Manila. Indonesian social worker Tri Mumpuni is among the winners of Asia’s prestigious Magsaysay award this year for giving green technologies to the poor, organizers said on Wednesday.

Award foundation president Carmencita Abella said Tri, along with an Indian engineer and a Philippine charity group, had helped harness the technologies to empower their countrymen and worked to create waves of progressive change across Asia.

Each year six people or organizations are named joint winners of the Magsaysay award.

This year the other winners were a man who set up an Islamic school for girls in Indonesia, a lender to India’s poorest, and a man working to restore democracy in Cambodia after the Khmer Rouge murdered his father.

“Working on critical issues ... they are showing how commitment, competence, and collaborative leadership can truly transform individual lives and galvanize community action,” Abella said.



The award, often described as Asia’s Nobel Prize, is named after a famous Philippine president who died in a 1957 plane crash.

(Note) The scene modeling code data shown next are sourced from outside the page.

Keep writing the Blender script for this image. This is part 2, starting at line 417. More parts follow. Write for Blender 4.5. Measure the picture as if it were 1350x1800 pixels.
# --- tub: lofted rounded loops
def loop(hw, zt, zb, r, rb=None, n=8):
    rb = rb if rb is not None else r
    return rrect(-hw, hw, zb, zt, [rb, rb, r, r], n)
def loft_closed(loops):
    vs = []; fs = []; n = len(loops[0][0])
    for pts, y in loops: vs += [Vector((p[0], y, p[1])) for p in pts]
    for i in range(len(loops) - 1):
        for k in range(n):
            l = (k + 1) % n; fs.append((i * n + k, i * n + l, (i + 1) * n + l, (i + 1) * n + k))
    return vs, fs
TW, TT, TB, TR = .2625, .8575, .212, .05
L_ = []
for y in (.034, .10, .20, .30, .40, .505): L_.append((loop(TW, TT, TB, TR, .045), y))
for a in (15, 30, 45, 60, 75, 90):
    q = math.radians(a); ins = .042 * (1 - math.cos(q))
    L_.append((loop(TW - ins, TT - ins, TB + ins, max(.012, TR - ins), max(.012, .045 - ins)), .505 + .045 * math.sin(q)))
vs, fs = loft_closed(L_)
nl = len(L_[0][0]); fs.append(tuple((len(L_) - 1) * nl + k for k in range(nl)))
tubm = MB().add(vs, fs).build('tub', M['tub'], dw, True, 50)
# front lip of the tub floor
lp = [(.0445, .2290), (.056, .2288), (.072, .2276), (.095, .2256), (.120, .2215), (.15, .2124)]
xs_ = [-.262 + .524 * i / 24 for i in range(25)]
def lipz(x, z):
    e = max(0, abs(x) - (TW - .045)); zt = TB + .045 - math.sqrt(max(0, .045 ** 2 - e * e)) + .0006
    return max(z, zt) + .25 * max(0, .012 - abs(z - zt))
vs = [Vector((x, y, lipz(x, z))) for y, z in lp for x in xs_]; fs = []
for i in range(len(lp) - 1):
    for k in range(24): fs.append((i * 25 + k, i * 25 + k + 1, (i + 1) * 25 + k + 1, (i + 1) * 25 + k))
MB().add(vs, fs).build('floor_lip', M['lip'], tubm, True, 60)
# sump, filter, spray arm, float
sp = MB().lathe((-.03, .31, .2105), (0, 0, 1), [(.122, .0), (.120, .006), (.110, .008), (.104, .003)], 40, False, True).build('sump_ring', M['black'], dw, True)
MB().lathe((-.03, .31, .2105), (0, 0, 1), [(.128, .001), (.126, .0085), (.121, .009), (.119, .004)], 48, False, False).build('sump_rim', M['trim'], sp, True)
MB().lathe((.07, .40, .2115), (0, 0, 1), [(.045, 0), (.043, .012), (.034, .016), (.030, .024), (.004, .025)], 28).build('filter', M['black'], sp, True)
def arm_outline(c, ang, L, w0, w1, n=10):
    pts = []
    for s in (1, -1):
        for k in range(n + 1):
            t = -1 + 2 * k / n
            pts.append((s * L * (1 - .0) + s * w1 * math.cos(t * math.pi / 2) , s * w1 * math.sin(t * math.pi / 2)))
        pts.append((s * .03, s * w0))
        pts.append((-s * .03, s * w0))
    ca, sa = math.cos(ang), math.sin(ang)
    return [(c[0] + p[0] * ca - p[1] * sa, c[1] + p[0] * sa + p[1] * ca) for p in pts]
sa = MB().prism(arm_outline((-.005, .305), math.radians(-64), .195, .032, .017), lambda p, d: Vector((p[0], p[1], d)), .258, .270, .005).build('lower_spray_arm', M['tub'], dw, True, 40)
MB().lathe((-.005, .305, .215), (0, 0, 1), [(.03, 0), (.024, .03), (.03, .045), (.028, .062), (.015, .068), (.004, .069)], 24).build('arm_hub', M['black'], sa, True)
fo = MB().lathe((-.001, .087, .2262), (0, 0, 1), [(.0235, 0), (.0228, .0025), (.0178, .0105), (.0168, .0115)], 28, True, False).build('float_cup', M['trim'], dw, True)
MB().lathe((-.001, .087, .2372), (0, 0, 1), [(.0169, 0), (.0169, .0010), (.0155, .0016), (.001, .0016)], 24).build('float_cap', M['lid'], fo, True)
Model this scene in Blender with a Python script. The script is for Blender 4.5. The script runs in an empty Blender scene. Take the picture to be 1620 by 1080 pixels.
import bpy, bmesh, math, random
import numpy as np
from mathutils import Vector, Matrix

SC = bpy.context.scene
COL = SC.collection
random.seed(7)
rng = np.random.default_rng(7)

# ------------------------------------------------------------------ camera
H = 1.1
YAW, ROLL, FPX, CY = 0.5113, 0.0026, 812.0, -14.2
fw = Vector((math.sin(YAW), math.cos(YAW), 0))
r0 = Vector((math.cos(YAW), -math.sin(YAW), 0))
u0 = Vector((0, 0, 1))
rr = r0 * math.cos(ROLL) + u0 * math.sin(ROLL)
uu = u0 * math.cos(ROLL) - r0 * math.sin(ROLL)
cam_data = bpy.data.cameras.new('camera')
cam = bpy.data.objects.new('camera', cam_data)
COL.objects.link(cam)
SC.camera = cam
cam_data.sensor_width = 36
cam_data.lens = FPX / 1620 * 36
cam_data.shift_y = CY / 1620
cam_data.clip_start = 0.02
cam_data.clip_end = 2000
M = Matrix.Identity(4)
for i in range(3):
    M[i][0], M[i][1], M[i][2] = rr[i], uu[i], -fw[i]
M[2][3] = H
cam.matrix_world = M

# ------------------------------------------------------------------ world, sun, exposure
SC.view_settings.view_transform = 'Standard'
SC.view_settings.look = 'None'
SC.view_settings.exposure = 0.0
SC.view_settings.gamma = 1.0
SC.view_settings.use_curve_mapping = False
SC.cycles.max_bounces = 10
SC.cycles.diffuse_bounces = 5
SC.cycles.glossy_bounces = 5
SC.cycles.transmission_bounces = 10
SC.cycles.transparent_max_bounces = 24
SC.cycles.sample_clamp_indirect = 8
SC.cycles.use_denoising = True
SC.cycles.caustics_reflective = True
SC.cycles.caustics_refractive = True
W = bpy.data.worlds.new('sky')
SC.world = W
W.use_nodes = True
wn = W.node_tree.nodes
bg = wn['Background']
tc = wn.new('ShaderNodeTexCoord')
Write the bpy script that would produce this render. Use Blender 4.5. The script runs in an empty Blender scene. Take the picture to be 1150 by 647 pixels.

It aims to honor people who address issues of human development in Asia with courage and creativity.

Tri Mumpuni, 46, was recognized after her IBEKA foundation built 60 small power plants harnessing the energy of water stored in dams to bring electricity to half a million people, the awards foundation said.

She was once kidnapped with her husband by former separatist rebels in Aceh province while pursuing her nongovernmental group’s project to bring electricity to rural Indonesia.

Another winner was US-trained Indian engineer Harish Hande, 44, for bringing solar lights to a country where half of all households have no electricity, the awards foundation said.

His Solar Electric Light Co.-India has tapped the sun’s energy to light up 120,000 households and is now one of the country’s largest solar technology providers.

In the Philippines, Dutch marine engineer Auke Idzenga’s Alternative Indigenous Development Foundation won for using an ancient, near-forgotten technology, the ram pump, to help impoverished communities on Negros island.

Re-engineered for upland farms, the pump gave the communities clean, cheap water for household use and for raising livestock, fish, and small farms, it said.

A ram pump, which does not need an external power source, harnesses the force of a large body of moving water to pump a small amount of water uphill.

The winners are to receive their awards in Manila on August 31.